Given instruction
Give the data below again exactly as it stands. Omit the pictures.

Data block
* * *

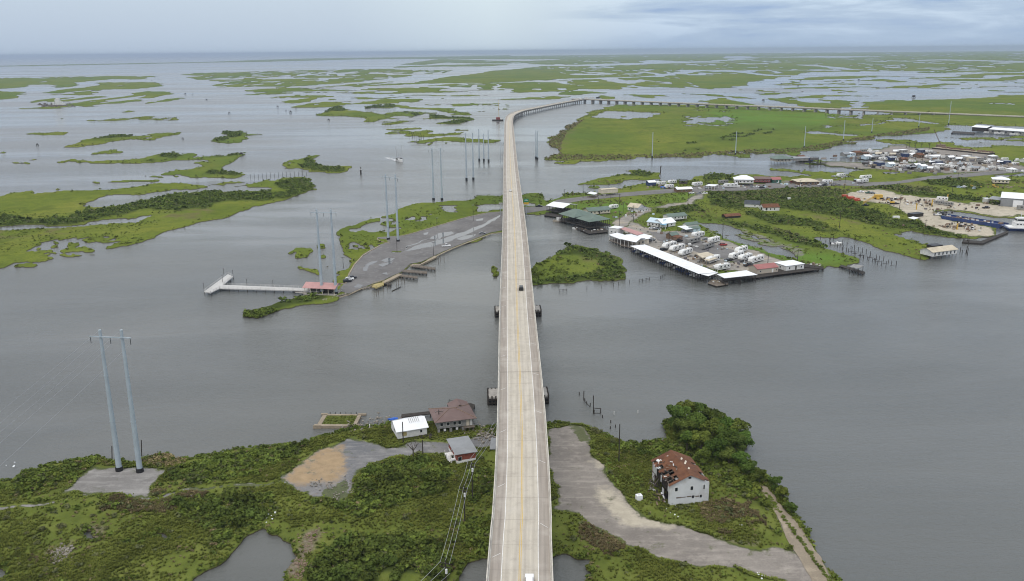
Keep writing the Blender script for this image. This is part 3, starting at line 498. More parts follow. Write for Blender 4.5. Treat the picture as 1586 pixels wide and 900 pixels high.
simple('rust', (.150, .064, .031), .85, .35, .7, dirt=(.085, .034, .024), dirt_amt=.8, streak=('Y', 2.6, .35))
simple('rust_wall', (.20, .14, .10), .85, .35, .7, dirt=(.09, .05, .03))
simple('glass_dark', (.02, .024, .028), .12, .2, 1, spec=.6)
simple('shade_opening', (.016, .016, .017), .95, .2, 1)
simple('blue_tarp', (.02, .10, .42), .5, .15, 1)
simple('sign_green', (.01, .23, .13), .5, .05, 1); simple('sign_yellow', (.62, .38, .03), .5, .05, 1)
simple('hull_blue', (.03, .055, .16), .45, .2, .4, dirt=(.06, .05, .05)); simple('hull_white', (.72, .72, .70), .4, .08, 1)
simple('orange_paint', (.40, .07, .03), .5, .15, 1); simple('machine_yellow', (.55, .35, .06), .55, .2, 1, dirt=(.25, .15, .05))
simple('car_white', (.75, .75, .75), .3, .04, 1, spec=.5); simple('car_black', (.012, .013, .015), .25, .1, 1, spec=.5); simple('car_gray', (.20, .21, .22), .3, .08, 1, spec=.5); simple('car_red', (.28, .025, .02), .35, .08, 1, spec=.5); simple('car_blue', (.05, .12, .25), .35, .1, 1, spec=.5)
simple('rv_white', (.70, .70, .68), .45, .06, .8, dirt=(.5, .48, .44), dirt_amt=.3); simple('rv_tan', (.42, .37, .30), .5, .08, .8); simple('stripe_gray', (.16, .15, .16), .5, .1, 1)
simple('shed_brown', (.16, .10, .06), .85, .25, 1); simple('navy_wall', (.035, .055, .13), .7, .2, 1); simple('red_wall', (.20, .05, .045), .7, .2, 1); simple('green_wall', (.03, .10, .07), .75, .2, 1)
simple('rock', (.24, .215, .18), .95, .35, .8, dirt=(.1, .09, .07)); simple('foam', (.75, .76, .77), .9, .05, 1)
simple('pier_pale', (.48, .47, .45), .8, .12, .6, dirt=(.3, .29, .27), dirt_amt=.4)
simple('clad_white', (.60, .61, .61), .6, .08, .35, streak=('X', 2.6, .30), dirt=(.33, .28, .22), dirt_amt=.55)
simple('marsh_plain', (.100, .122, .028), .95, .35, .8, spec=.1, dirt=(.04, .035, .02))
def mat_leaf(name, a, b, c):
    t = NT(name); oi = t.n('ShaderNodeObjectInfo'); n1 = t.noise(.25, 3, .6); n2 = t.noise(1.6, 3, .6)
    cc = t.ramp(n2, [(.3, a), (.55, b), (.78, c)]); cc = t.mix(t.ramp(n1, [(.42, 0.0), (.66, .75)]), cc, tuple(x * 1.45 for x in b)); cc = t.mix(t.ramp(t.noise(.11, 4, .6), [(.48, 0.0), (.62, .6)]), cc, tuple(x * .72 for x in a))
    h = t.n('ShaderNodeHueSaturation'); mr = t.n('ShaderNodeMapRange'); mr.inputs[3].default_value = .82; mr.inputs[4].default_value = 1.22; t.l(oi.outputs['Random'], mr.inputs[0]); t.l(mr.outputs[0], h.inputs['Value'])
    mh = t.n('ShaderNodeMapRange'); mh.inputs[3].default_value = .478; mh.inputs[4].default_value = .502; t.l(t.math('FRACT', t.math('MULTIPLY', oi.outputs['Random'], 7.31)), mh.inputs[0]); t.l(mh.outputs[0], h.inputs['Hue'])
    t.l(cc, h.inputs['Color']); t.col(h.outputs[0]); t.fin(.8, .04)
    t.b.inputs['Transmission Weight'].default_value = 0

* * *

Result for this task
Keep writing the Blender script for this image. This is part 3, starting at line 498. More parts follow. Write for Blender 4.5. Treat the picture as 1586 pixels wide and 900 pixels high.
simple('rust', (.150, .064, .031), .85, .35, .7, dirt=(.085, .034, .024), dirt_amt=.8, streak=('Y', 2.6, .35))
simple('rust_wall', (.20, .14, .10), .85, .35, .7, dirt=(.09, .05, .03))
simple('glass_dark', (.02, .024, .028), .12, .2, 1, spec=.6)
simple('shade_opening', (.016, .016, .017), .95, .2, 1)
simple('blue_tarp', (.02, .10, .42), .5, .15, 1)
simple('sign_green', (.01, .23, .13), .5, .05, 1); simple('sign_yellow', (.62, .38, .03), .5, .05, 1)
simple('hull_blue', (.03, .055, .16), .45, .2, .4, dirt=(.06, .05, .05)); simple('hull_white', (.72, .72, .70), .4, .08, 1)
simple('orange_paint', (.40, .07, .03), .5, .15, 1); simple('machine_yellow', (.55, .35, .06), .55, .2, 1, dirt=(.25, .15, .05))
simple('car_white', (.75, .75, .75), .3, .04, 1, spec=.5); simple('car_black', (.012, .013, .015), .25, .1, 1, spec=.5); simple('car_gray', (.20, .21, .22), .3, .08, 1, spec=.5); simple('car_red', (.28, .025, .02), .35, .08, 1, spec=.5); simple('car_blue', (.05, .12, .25), .35, .1, 1, spec=.5)
simple('rv_white', (.70, .70, .68), .45, .06, .8, dirt=(.5, .48, .44), dirt_amt=.3); simple('rv_tan', (.42, .37, .30), .5, .08, .8); simple('stripe_gray', (.16, .15, .16), .5, .1, 1)
simple('shed_brown', (.16, .10, .06), .85, .25, 1); simple('navy_wall', (.035, .055, .13), .7, .2, 1); simple('red_wall', (.20, .05, .045), .7, .2, 1); simple('green_wall', (.03, .10, .07), .75, .2, 1)
simple('rock', (.24, .215, .18), .95, .35, .8, dirt=(.1, .09, .07)); simple('foam', (.75, .76, .77), .9, .05, 1)
simple('pier_pale', (.48, .47, .45), .8, .12, .6, dirt=(.3, .29, .27), dirt_amt=.4)
simple('clad_white', (.60, .61, .61), .6, .08, .35, streak=('X', 2.6, .30), dirt=(.33, .28, .22), dirt_amt=.55)
simple('marsh_plain', (.100, .122, .028), .95, .35, .8, spec=.1, dirt=(.04, .035, .02))
def mat_leaf(name, a, b, c):
    t = NT(name); oi = t.n('ShaderNodeObjectInfo'); n1 = t.noise(.25, 3, .6); n2 = t.noise(1.6, 3, .6)
    cc = t.ramp(n2, [(.3, a), (.55, b), (.78, c)]); cc = t.mix(t.ramp(n1, [(.42, 0.0), (.66, .75)]), cc, tuple(x * 1.45 for x in b)); cc = t.mix(t.ramp(t.noise(.11, 4, .6), [(.48, 0.0), (.62, .6)]), cc, tuple(x * .72 for x in a))
    h = t.n('ShaderNodeHueSaturation'); mr = t.n('ShaderNodeMapRange'); mr.inputs[3].default_value = .82; mr.inputs[4].default_value = 1.22; t.l(oi.outputs['Random'], mr.inputs[0]); t.l(mr.outputs[0], h.inputs['Value'])
    mh = t.n('ShaderNodeMapRange'); mh.inputs[3].default_value = .478; mh.inputs[4].default_value = .502; t.l(t.math('FRACT', t.math('MULTIPLY', oi.outputs['Random'], 7.31)), mh.inputs[0]); t.l(mh.outputs[0], h.inputs['Hue'])
    t.l(cc, h.inputs['Color']); t.col(h.outputs[0]); t.fin(.8, .04)
    t.b.inputs['Transmission Weight'].default_value = 0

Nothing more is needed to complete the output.